#### TASK OBJECTIVE
Exactly as written, write out the lines below from the first to the one containing "v = np.asarray(v, float);", inclusive. Pictures do not belong in the copy.

#### DATA
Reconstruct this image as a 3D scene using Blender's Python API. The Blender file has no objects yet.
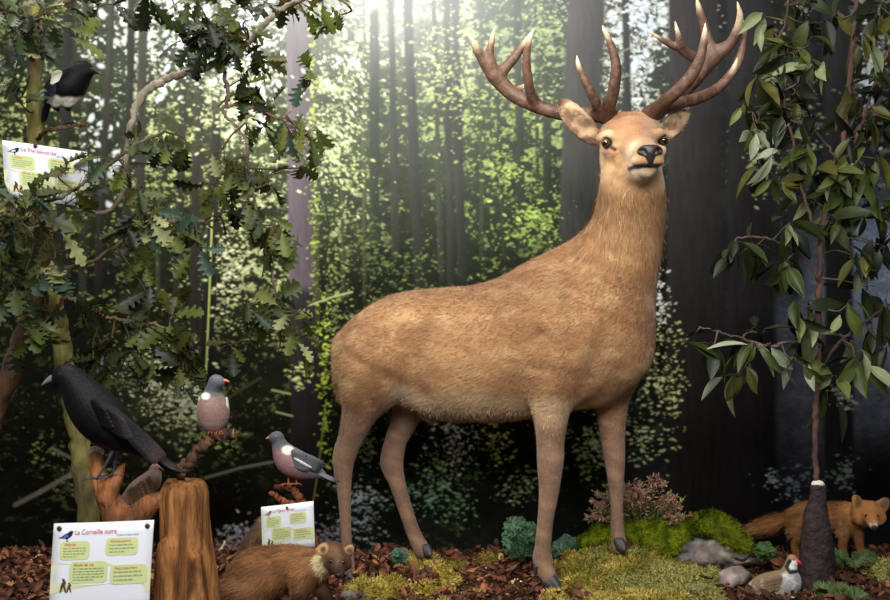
import bpy, math
import numpy as np
from mathutils import Vector, Matrix
rng = np.random.default_rng(7)
COL = bpy.context.scene.collection
F, CX, CY, HC = 1200.0, 445.0, 300.0, 1.18      # focal length in pixels of the 890x600 frame, camera height

def P(px, py, d):                                # the point seen at pixel (px,py) at distance d along the view
    return np.array([(px-CX)/F*d, d, HC-(py-CY)/F*d])
def R(rpx, d): return rpx*d/F
def lin(c):
    c = np.asarray(c, dtype=float)/255.0
    return np.where(c <= 0.04045, c/12.92, ((c+0.055)/1.055)**2.4)
def nrm(v):
    v = np.asarray(v, float); return v/(np.linalg.norm(v, axis=-1, keepdims=True)+1e-12)

# ---------------------------------------------------------------- object plumbing
def tag(o, label=None, cat=None, group=None, kind=None):
    if label: o['label'] = label
    if cat: o['category'] = cat
    if group: o['group'] = group
    if kind: o['kind'] = kind
    return o
def thing(name, label, cat, loc, group=None):
    o = bpy.data.objects.new(name, None); COL.objects.link(o)
    o.location = [float(a) for a in loc]; o.empty_display_size = .05
    return tag(o, label, cat, group)
def mesh_obj(name, V, Fc, mat, parent=None, col=None, smooth=True, label=None, kind=None, mats=None, fmat=None):
    V = np.asarray(V, float)
    if parent is not None:
        p = parent; off = np.zeros(3)
        while p is not None:
            off = off+np.array(p.location); p = p.parent
        V = V-off
    me = bpy.data.meshes.new(name)
    if isinstance(Fc, np.ndarray):
        nf, k = Fc.shape
        me.vertices.add(len(V)); me.vertices.foreach_set('co', V.astype(np.float32).ravel())
        me.loops.add(nf*k); me.loops.foreach_set('vertex_index', Fc.astype(np.int32).ravel())
        me.polygons.add(nf); me.polygons.foreach_set('loop_start', np.arange(0, nf*k, k, dtype=np.int32))
        me.update(calc_edges=True)
    else:
        me.from_pydata([tuple(v) for v in V], [], [tuple(int(i) for i in f) for f in Fc]); me.update()
    if smooth: me.polygons.foreach_set('use_smooth', np.ones(len(me.polygons), dtype=bool))
    if col is not None:
        a = me.color_attributes.new('Col', 'FLOAT_COLOR', 'POINT')
        c = np.ones((len(V), 4), np.float32); c[:, :3] = np.asarray(col)
        a.data.foreach_set('color', c.ravel())
    if mats:
        for m in mats: me.materials.append(m)
        if fmat is not None: me.polygons.foreach_set('material_index', np.asarray(fmat, np.int32))
    elif mat: me.materials.append(mat)
    o = bpy.data.objects.new(name, me); COL.objects.link(o)
    if parent is not None: o.parent = parent
    if label: o['label'] = label
    if kind: o['kind'] = kind
    return o

# ---------------------------------------------------------------- materials
MC = {}
def mat(name, rgb=None, rough=.8, spec=.3, noise=None, bump=None, sheen=0, coat=0, attr=True, stretch=None, trans=0, metal=0):
    """Vertex-colour (attr) or flat rgb base, broken up by noise (scale, amount) and bump (scale, strength, distance)."""
    if name in MC: return MC[name]
    m = bpy.data.materials.new(name); m.use_nodes = True; nt = m.node_tree; N = nt.nodes; L = nt.links
    b = N['Principled BSDF']; b.inputs['Roughness'].default_value = rough; b.inputs['Specular IOR Level'].default_value = spec
    b.inputs['Metallic'].default_value = metal
    if sheen: b.inputs['Sheen Weight'].default_value = sheen; b.inputs['Sheen Roughness'].default_value = .5
    if coat: b.inputs['Coat Weight'].default_value = coat
    if rgb is not None:
        r = N.new('ShaderNodeRGB'); r.outputs[0].default_value = (*lin(rgb), 1); out = r.outputs[0]
    else:
        a = N.new('ShaderNodeAttribute'); a.attribute_name = 'Col'; out = a.outputs['Color']
    tc = N.new('ShaderNodeTexCoord'); vec = tc.outputs['Object']
    if stretch:
        mp = N.new('ShaderNodeMapping'); mp.inputs['Scale'].default_value = stretch; L.new(vec, mp.inputs['Vector']); vec = mp.outputs[0]
    if noise:
        n = N.new('ShaderNodeTexNoise'); n.inputs['Scale'].default_value = noise[0]; n.inputs['Detail'].default_value = 5; L.new(vec, n.inputs['Vector'])
        rp = N.new('ShaderNodeMapRange'); rp.inputs['From Min'].default_value = .3; rp.inputs['From Max'].default_value = .7
        rp.inputs['To Min'].default_value = 1-noise[1]; rp.inputs['To Max'].default_value = 1+noise[1]; L.new(n.outputs['Fac'], rp.inputs['Value'])
        mx = N.new('ShaderNodeMix'); mx.data_type = 'RGBA'; mx.blend_type = 'MULTIPLY'; mx.inputs['Factor'].default_value = 1
        L.new(out, mx.inputs['A']); L.new(rp.outputs[0], mx.inputs['B']); out = mx.outputs['Result']
    L.new(out, b.inputs['Base Color'])
    if bump:
        n = N.new('ShaderNodeTexNoise'); n.inputs['Scale'].default_value = bump[0]; n.inputs['Detail'].default_value = 4; L.new(vec, n.inputs['Vector'])
        bp = N.new('ShaderNodeBump'); bp.inputs['Strength'].default_value = bump[1]; bp.inputs['Distance'].default_value = bump[2]
        L.new(n.outputs['Fac'], bp.inputs['Height']); L.new(bp.outputs[0], b.inputs['Normal'])
    if trans:
        tr = N.new('ShaderNodeBsdfTranslucent'); L.new(out, tr.inputs['Color'])
        ms = N.new('ShaderNodeMixShader'); ms.inputs[0].default_value = trans
        L.new(b.outputs[0], ms.inputs[1]); L.new(tr.outputs[0], ms.inputs[2]); L.new(ms.outputs[0], N['Material Output'].inputs['Surface'])
    MC[name] = m; return m

# ---------------------------------------------------------------- noise
def vnoise3(p, scale, seed=0):
    """smooth value noise at points p (n,3), 0..1"""
    r = np.random.default_rng(seed); T = r.random((32, 32, 32))
    q = np.asarray(p)*scale+100.0; i = np.floor(q).astype(int); f = q-i; f = f*f*(3-2*f)
    o = 0
    for dx in (0, 1):
        for dy in (0, 1):
            for dz in (0, 1):
                w = (f[..., 0] if dx else 1-f[..., 0])*(f[..., 1] if dy else 1-f[..., 1])*(f[..., 2] if dz else 1-f[..., 2])
                o = o+w*T[(i[..., 0]+dx) % 32, (i[..., 1]+dy) % 32, (i[..., 2]+dz) % 32]
    return o
def fbm3(p, scale, seed=0, oct=3):
    o = 0; a = 1; t = 0
    for k in range(oct):
        o = o+a*vnoise3(p, scale*2**k, seed+k); t += a; a *= .5
    return o/t
def sstep(a, b, x):
    t = np.clip((x-a)/(b-a), 0, 1); return t*t*(3-2*t)
def mixc(a, b, t):
    return a+(np.asarray(b)-a)*np.asarray(t)[..., None]

# ---------------------------------------------------------------- splines, tubes
def spline(pts, n=6):
    """Catmull-Rom through rows of any width"""
    p = np.asarray(pts, float)
    if len(p) < 3: 
        t = np.linspace(0, 1, n+1)[:, None]; return p[0]*(1-t)+p[-1]*t
    q = np.vstack([2*p[0]-p[1], p, 2*p[-1]-p[-2]]); out = []
    for i in range(len(p)-1):
        a, b, c, d = q[i:i+4]
        for t in np.arange(n)/n:
            out.append(.5*((2*b)+(-a+c)*t+(2*a-5*b+4*c-d)*t*t+(-a+3*b-3*c+d)*t**3))
    out.append(p[-1]); return np.array(out)
def tube(pts, rad, ns=10, wob=0, seed=0, cap=True):
    """swept tube (V, F list of quads as array + caps as fans, all quads)"""
    pts = np.asarray(pts, float); n = len(pts); rad = np.broadcast_to(np.asarray(rad, float), (n,))
    T = nrm(np.gradient(pts, axis=0)); up = np.array([0, 0, 1.]) if abs(T[0][2]) < .9 else np.array([1., 0, 0])
    A = nrm(np.cross(T[0], up)); V = []
    r = np.random.default_rng(seed)
    ang = np.arange(ns)/ns*2*np.pi
    for i in range(n):
        A = nrm(A-T[i]*np.dot(A, T[i])); B = np.cross(T[i], A)
        rr = rad[i]*(1+wob*(r.random(ns)-.5)) if wob else rad[i]*np.ones(ns)
        V.append(pts[i]+(np.cos(ang)*rr)[:, None]*A+(np.sin(ang)*rr)[:, None]*B)
    V = np.vstack(V); i = np.arange(n-1)[:, None]*ns; j = np.arange(ns)[None]; k = (j+1) % ns
    Q = np.stack([i+j, i+k, i+ns+k, i+ns+j], -1).reshape(-1, 4)
    if cap:
        c0, c1 = len(V), len(V)+1; V = np.vstack([V, pts[0], pts[-1]]); ex = []
        for a in range(0, ns, 2):
            ex.append([c0, (a+2) % ns, (a+1) % ns, a]); b = (n-1)*ns
            ex.append([c1, b+a, b+(a+1) % ns, b+(a+2) % ns])
        Q = np.vstack([Q, ex])
    return V, Q
class Geo:
    def __init__(s): s.V = []; s.F = []; s.C = []; s.n = 0
    def add(s, V, Q, c=None):
        s.V.append(V); s.F.append(np.asarray(Q)+s.n); s.n += len(V)
        if c is not None: s.C.append(np.broadcast_to(np.asarray(c, float), (len(V), 3)))
        return s
    def obj(s, name, m, parent=None, **k):
        return mesh_obj(name, np.vstack(s.V), np.vstack(s.F), m, parent, col=np.vstack(s.C) if s.C else None, **k)

def ball(c, r, nu=16, nv=10, axes=None):
    """ellipsoid of radii r (3) with axes rows"""
    r = np.broadcast_to(np.asarray(r, float), (3,)); A = np.eye(3) if axes is None else np.asarray(axes)
    th = np.linspace(0, np.pi, nv+1); ph = np.arange(nu)/nu*2*np.pi
    X = np.stack([np.sin(th)[:, None]*np.cos(ph), np.sin(th)[:, None]*np.sin(ph), np.broadcast_to(np.cos(th)[:, None], (nv+1, nu))], -1).reshape(-1, 3)
    V = np.asarray(c)+(X*r)@A
    i = np.arange(nv)[:, None]*nu; j = np.arange(nu)[None]; k = (j+1) % nu
    return V, np.stack([i+j, i+nu+j, i+nu+k, i+k], -1).reshape(-1, 4)
def box(c, h, axes=None):
    A = np.eye(3) if axes is None else np.asarray(axes); s = np.array([[x, y, z] for x in (-1, 1) for y in (-1, 1) for z in (-1, 1)], float)
    return np.asarray(c)+(s*np.asarray(h))@A, np.array([[0, 1, 3, 2], [4, 6, 7, 5], [0, 4, 5, 1], [2, 3, 7, 6], [0, 2, 6, 4], [1, 5, 7, 3]])

# ---------------------------------------------------------------- smooth-union bodies (distance field + surface nets)
def snets(Fd, xs, ys, zs):
    S = Fd < 0; nx, ny, nz = Fd.shape
    c = sum(S[a:nx-1+a, b:ny-1+b, d:nz-1+d].astype(np.int8) for a in (0, 1) for b in (0, 1) for d in (0, 1))
    act = (c > 0) & (c < 8); I, J, K = np.nonzero(act); n = len(I)
    idx = -np.ones(act.shape, np.int64); idx[I, J, K] = np.arange(n)
    acc = np.zeros((n, 3)); cnt = np.zeros(n)
    for ax in range(3):
        for u in (0, 1):
            for v in (0, 1):
                o = [0, 0, 0]; oth = [q for q in range(3) if q != ax]; o[oth[0]] = u; o[oth[1]] = v; e = list(o); e[ax] = 1
                a = Fd[I+o[0], J+o[1], K+o[2]]; b = Fd[I+e[0], J+e[1], K+e[2]]; m = (a < 0) != (b < 0)
                t = np.where(m, a/np.where(m, a-b, 1), 0); p = np.array(o, float)+np.zeros((n, 3)); p[:, ax] = t
                acc[m] += p[m]; cnt += m
    fr = acc/cnt[:, None]; V = np.empty((n, 3))
    for q, (ii, g) in enumerate(((I, xs), (J, ys), (K, zs))): V[:, q] = g[ii]+fr[:, q]*(g[ii+1]-g[ii])
    Q = []
    for ax in range(3):
        a = np.moveaxis(S, ax, 0); d = np.moveaxis(idx, ax, 0)
        m = a[:-1] != a[1:]; m[:, 0, :] = False; m[:, -1, :] = False; m[:, :, 0] = False; m[:, :, -1] = False
        i, j, k = np.nonzero(m); q = np.stack([d[i, j-1, k-1], d[i, j, k-1], d[i, j, k], d[i, j-1, k]], -1)
        fl = a[i, j, k] if ax != 1 else ~a[i, j, k]
        q[~fl] = q[~fl][:, ::-1]; Q.append(q)
    return V, np.vstack(Q)
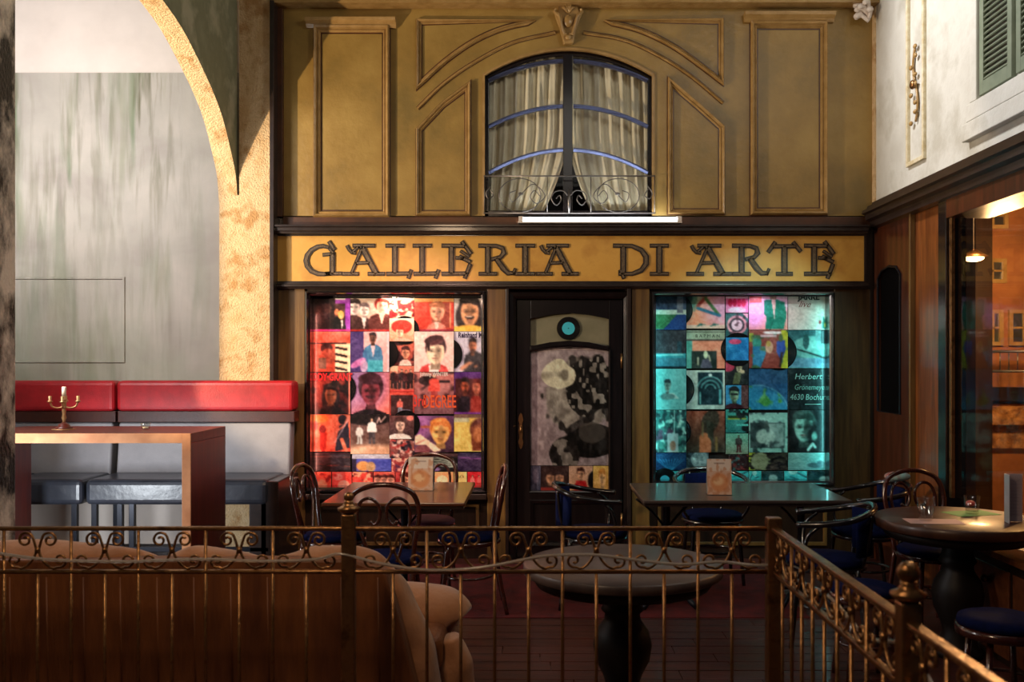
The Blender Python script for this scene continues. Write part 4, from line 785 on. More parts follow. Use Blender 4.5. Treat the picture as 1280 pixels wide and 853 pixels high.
def f(a): a.gr((30,70,110),(20,50,90)); [a.li([(.5,1.1),(.05+.1*k,.35)],.02,(60,150,190)) for k in range(10)]
sleeve((818,566,858,588), 'navy sleeve with fanned rays and chrome lettered title', GB, f, [('Traces',.45,.3,.3,(190,225,225),dict(shear=.4,bold=.003))][:0])
def f(a): a.gr((244,160,124),(246,150,116)); a.el(.96,.25,.45,.7,(236,176,226),soft=1.2,a=.8); a.el(.03,.1,.25,.35,(70,120,110)); a.po([(.0,.3),(.25,0),(.5,0),(.2,.5)],(110,150,130),.6); a.li([(.3,.3),(.48,.06)],.09,(150,50,40)); a.li([(.5,.08),(.84,.58)],.09,(70,110,60)); a.li([(.86,.6),(.3,.38)],.09,(40,110,140)); a.re(0,.9,1,1,(236,200,180)); [a.po([(.25+.35*k,.95),(.35+.35*k,.84),(.5+.35*k,.88)],(50,110,100)) for k in range(2)]
sleeve((858,370,906.2,411), 'orange pink sleeve with tricolour triangle outline', GB, f)
def f(a): a.gr((246,158,126),(244,150,120)); a.re(0,0,.14,1,(96,176,160)); a.re(0,0,1,.26,(160,176,150)); a.re(.0,.03,1,.06,(60,60,56)); a.re(.0,.23,1,.27,(70,60,56)); a.re(.14,.54,.78,1,(34,50,46)); a.el(.5,.64,.06,.1,(210,226,190)); a.po([(.36,.98),(.42,.76),(.6,.76),(.68,.98)],(90,90,110)); a.li([(.3,.9),(.3,.72)],.04,(200,200,170)); a.li([(.62,.8),(.58,.66)],.04,(200,200,170))
sleeve((858,413,906.2,461), 'orange sleeve with spaced letters and small dark singer photo', GB, f, [('B A P M A N',.55,.16,.12,(40,40,40))])
def f(a): a.gr((196,216,206),(170,200,194)); a.re(.3,.05,.94,.88,(20,50,60)); [a.li([(.62+rr*math.cos(t),.5-rr*math.sin(t)) for t in np.linspace(.2,2.9,12)],.03,(110,180,180)) for rr in (.14,.24,.34)]; a.el(.62,.12,.05,.04,(220,240,240)); a.re(.33,.56,.38,.86,(90,160,160)); a.re(.84,.5,.9,.86,(90,180,190)); a.nz(9,26)
sleeve((858,463,906.2,512), 'pale sleeve with glowing vaulted arches picture', GB, f)
def f(a): a.gr((150,84,64),(50,52,44)); a.el(.62,.25,.22,.3,(60,54,44),.5); a.re(.34,.62,.64,1,(170,100,64)); a.el(.49,.65,.15,.12,(176,104,66)); a.li([(.42,.28),(.42,.6)],.04,(120,110,80)); a.po([(.5,.2),(.72,.3),(.7,.8),(.55,.6)],(46,50,40)); a.nz(7,26); a.el(.78,.8,.04,.2,(120,100,60))
sleeve((858,514,906.2,566), 'rust and olive sleeve with a clay bust shape', GB, f)
def f(a): a.gr((40,60,70),(50,70,76)); a.el(.6,.4,.4,.5,(120,150,156)); a.nz(10,60); a.re(.3,.3,.4,.4,(160,210,210))
sleeve((858,566,886,588), 'murky grey teal sleeve with a foggy oval', GB, f)
def f(a): a.gr((240,110,170),(244,140,190)); [a.el(.2+.2*k,.4,.1,.25,(210,30,80)) for k in range(4)]; a.el(.5,.85,.4,.18,(250,220,235)); a.re(0,0,1,.15,(252,230,245))
sleeve((907,370,935.4,391.2), 'small hot pink cover with crimson figures', GB, f)
def f(a): a.gr((60,110,110),(40,100,100)); a.el(.5,.5,.45,.42,(230,160,170)); a.el(.5,.5,.34,.32,(60,50,60)); a.el(.5,.5,.25,.24,(236,200,210)); a.blot(6,(60,30,40),.6,.7); a.po([(.75,0),(1,0),(1,.25)],(240,180,190))
sleeve((907,392,935.4,421), 'small cover with round pink emblem on green', GB, f)
def f(a): a.gr((40,140,190),(30,120,190),.5,.5); a.el(.4,.18,.28,.12,(226,90,130)); a.nz(5,40)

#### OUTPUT
Reconstruct this image as a 3D scene using Blender's Python API. The Blender file has no objects yet.
import bpy, math
import numpy as np
from mathutils import Vector, Matrix
rng = np.random.default_rng(7)
COL = bpy.context.scene.collection
F, CX, CY, HC = 1200.0, 445.0, 300.0, 1.18      # focal length in pixels of the 890x600 frame, camera height

def P(px, py, d):                                # the point seen at pixel (px,py) at distance d along the view
    return np.array([(px-CX)/F*d, d, HC-(py-CY)/F*d])
def R(rpx, d): return rpx*d/F
def lin(c):
    c = np.asarray(c, dtype=float)/255.0
    return np.where(c <= 0.04045, c/12.92, ((c+0.055)/1.055)**2.4)
def nrm(v):
    v = np.asarray(v, float); return v/(np.linalg.norm(v, axis=-1, keepdims=True)+1e-12)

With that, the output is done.